Output every line below without omitting or altering anything.
* * * * * * * * *
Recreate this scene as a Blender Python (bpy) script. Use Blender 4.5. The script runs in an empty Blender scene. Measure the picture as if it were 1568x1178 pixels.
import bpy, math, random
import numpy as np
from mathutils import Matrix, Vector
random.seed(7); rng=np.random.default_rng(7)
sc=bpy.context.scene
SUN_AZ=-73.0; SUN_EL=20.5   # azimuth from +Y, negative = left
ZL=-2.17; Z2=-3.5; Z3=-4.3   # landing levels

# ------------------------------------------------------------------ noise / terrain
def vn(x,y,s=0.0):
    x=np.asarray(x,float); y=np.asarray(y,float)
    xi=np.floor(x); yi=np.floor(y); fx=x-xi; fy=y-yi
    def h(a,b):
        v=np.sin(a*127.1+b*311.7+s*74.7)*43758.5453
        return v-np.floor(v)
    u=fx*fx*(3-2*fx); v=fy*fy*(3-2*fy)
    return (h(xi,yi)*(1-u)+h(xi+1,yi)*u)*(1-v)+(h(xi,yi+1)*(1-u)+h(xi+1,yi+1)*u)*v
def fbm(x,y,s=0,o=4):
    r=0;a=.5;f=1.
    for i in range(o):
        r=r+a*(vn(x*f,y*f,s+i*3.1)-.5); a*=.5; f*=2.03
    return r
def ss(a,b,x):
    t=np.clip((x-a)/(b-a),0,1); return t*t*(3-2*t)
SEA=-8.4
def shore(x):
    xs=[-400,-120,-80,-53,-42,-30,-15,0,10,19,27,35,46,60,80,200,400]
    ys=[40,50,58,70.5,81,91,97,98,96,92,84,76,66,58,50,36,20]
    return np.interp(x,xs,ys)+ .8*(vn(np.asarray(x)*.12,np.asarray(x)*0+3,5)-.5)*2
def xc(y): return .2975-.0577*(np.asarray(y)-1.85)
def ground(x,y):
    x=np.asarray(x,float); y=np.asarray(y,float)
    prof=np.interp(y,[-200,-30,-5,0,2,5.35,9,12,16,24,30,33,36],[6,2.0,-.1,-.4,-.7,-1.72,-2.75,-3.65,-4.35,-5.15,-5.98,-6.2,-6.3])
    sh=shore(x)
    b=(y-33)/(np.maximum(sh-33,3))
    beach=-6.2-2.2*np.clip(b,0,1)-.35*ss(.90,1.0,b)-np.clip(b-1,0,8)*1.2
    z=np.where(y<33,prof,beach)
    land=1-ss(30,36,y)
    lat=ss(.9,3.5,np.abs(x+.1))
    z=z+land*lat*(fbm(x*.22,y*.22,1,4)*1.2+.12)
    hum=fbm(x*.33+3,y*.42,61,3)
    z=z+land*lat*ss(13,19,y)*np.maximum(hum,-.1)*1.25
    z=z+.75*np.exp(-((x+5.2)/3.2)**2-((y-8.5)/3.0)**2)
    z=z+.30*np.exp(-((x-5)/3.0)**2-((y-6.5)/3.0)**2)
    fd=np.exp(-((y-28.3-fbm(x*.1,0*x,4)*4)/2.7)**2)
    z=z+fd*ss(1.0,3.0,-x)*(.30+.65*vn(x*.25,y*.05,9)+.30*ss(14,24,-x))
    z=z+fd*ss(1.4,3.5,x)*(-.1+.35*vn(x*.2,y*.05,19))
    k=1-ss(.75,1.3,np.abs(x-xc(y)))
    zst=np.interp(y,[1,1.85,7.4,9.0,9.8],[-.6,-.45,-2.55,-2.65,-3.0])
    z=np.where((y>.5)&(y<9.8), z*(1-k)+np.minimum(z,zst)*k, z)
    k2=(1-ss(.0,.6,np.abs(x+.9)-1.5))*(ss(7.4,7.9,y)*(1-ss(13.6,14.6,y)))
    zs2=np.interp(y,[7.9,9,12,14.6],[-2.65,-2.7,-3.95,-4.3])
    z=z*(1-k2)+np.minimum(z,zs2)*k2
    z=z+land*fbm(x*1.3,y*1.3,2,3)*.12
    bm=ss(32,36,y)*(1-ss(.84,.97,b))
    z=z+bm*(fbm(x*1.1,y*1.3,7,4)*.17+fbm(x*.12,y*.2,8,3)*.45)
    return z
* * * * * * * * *
Task result:
Recreate this scene as a Blender Python (bpy) script. Use Blender 4.5. The script runs in an empty Blender scene. Measure the picture as if it were 1568x1178 pixels.
import bpy, math, random
import numpy as np
from mathutils import Matrix, Vector
random.seed(7); rng=np.random.default_rng(7)
sc=bpy.context.scene
SUN_AZ=-73.0; SUN_EL=20.5   # azimuth from +Y, negative = left
ZL=-2.17; Z2=-3.5; Z3=-4.3   # landing levels

# ------------------------------------------------------------------ noise / terrain
def vn(x,y,s=0.0):
    x=np.asarray(x,float); y=np.asarray(y,float)
    xi=np.floor(x); yi=np.floor(y); fx=x-xi; fy=y-yi
    def h(a,b):
        v=np.sin(a*127.1+b*311.7+s*74.7)*43758.5453
        return v-np.floor(v)
    u=fx*fx*(3-2*fx); v=fy*fy*(3-2*fy)
    return (h(xi,yi)*(1-u)+h(xi+1,yi)*u)*(1-v)+(h(xi,yi+1)*(1-u)+h(xi+1,yi+1)*u)*v
def fbm(x,y,s=0,o=4):
    r=0;a=.5;f=1.
    for i in range(o):
        r=r+a*(vn(x*f,y*f,s+i*3.1)-.5); a*=.5; f*=2.03
    return r
def ss(a,b,x):
    t=np.clip((x-a)/(b-a),0,1); return t*t*(3-2*t)
SEA=-8.4
def shore(x):
    xs=[-400,-120,-80,-53,-42,-30,-15,0,10,19,27,35,46,60,80,200,400]
    ys=[40,50,58,70.5,81,91,97,98,96,92,84,76,66,58,50,36,20]
    return np.interp(x,xs,ys)+ .8*(vn(np.asarray(x)*.12,np.asarray(x)*0+3,5)-.5)*2
def xc(y): return .2975-.0577*(np.asarray(y)-1.85)
def ground(x,y):
    x=np.asarray(x,float); y=np.asarray(y,float)
    prof=np.interp(y,[-200,-30,-5,0,2,5.35,9,12,16,24,30,33,36],[6,2.0,-.1,-.4,-.7,-1.72,-2.75,-3.65,-4.35,-5.15,-5.98,-6.2,-6.3])
    sh=shore(x)
    b=(y-33)/(np.maximum(sh-33,3))
    beach=-6.2-2.2*np.clip(b,0,1)-.35*ss(.90,1.0,b)-np.clip(b-1,0,8)*1.2
    z=np.where(y<33,prof,beach)
    land=1-ss(30,36,y)
    lat=ss(.9,3.5,np.abs(x+.1))
    z=z+land*lat*(fbm(x*.22,y*.22,1,4)*1.2+.12)
    hum=fbm(x*.33+3,y*.42,61,3)
    z=z+land*lat*ss(13,19,y)*np.maximum(hum,-.1)*1.25
    z=z+.75*np.exp(-((x+5.2)/3.2)**2-((y-8.5)/3.0)**2)
    z=z+.30*np.exp(-((x-5)/3.0)**2-((y-6.5)/3.0)**2)
    fd=np.exp(-((y-28.3-fbm(x*.1,0*x,4)*4)/2.7)**2)
    z=z+fd*ss(1.0,3.0,-x)*(.30+.65*vn(x*.25,y*.05,9)+.30*ss(14,24,-x))
    z=z+fd*ss(1.4,3.5,x)*(-.1+.35*vn(x*.2,y*.05,19))
    k=1-ss(.75,1.3,np.abs(x-xc(y)))
    zst=np.interp(y,[1,1.85,7.4,9.0,9.8],[-.6,-.45,-2.55,-2.65,-3.0])
    z=np.where((y>.5)&(y<9.8), z*(1-k)+np.minimum(z,zst)*k, z)
    k2=(1-ss(.0,.6,np.abs(x+.9)-1.5))*(ss(7.4,7.9,y)*(1-ss(13.6,14.6,y)))
    zs2=np.interp(y,[7.9,9,12,14.6],[-2.65,-2.7,-3.95,-4.3])
    z=z*(1-k2)+np.minimum(z,zs2)*k2
    z=z+land*fbm(x*1.3,y*1.3,2,3)*.12
    bm=ss(32,36,y)*(1-ss(.84,.97,b))
    z=z+bm*(fbm(x*1.1,y*1.3,7,4)*.17+fbm(x*.12,y*.2,8,3)*.45)
    return z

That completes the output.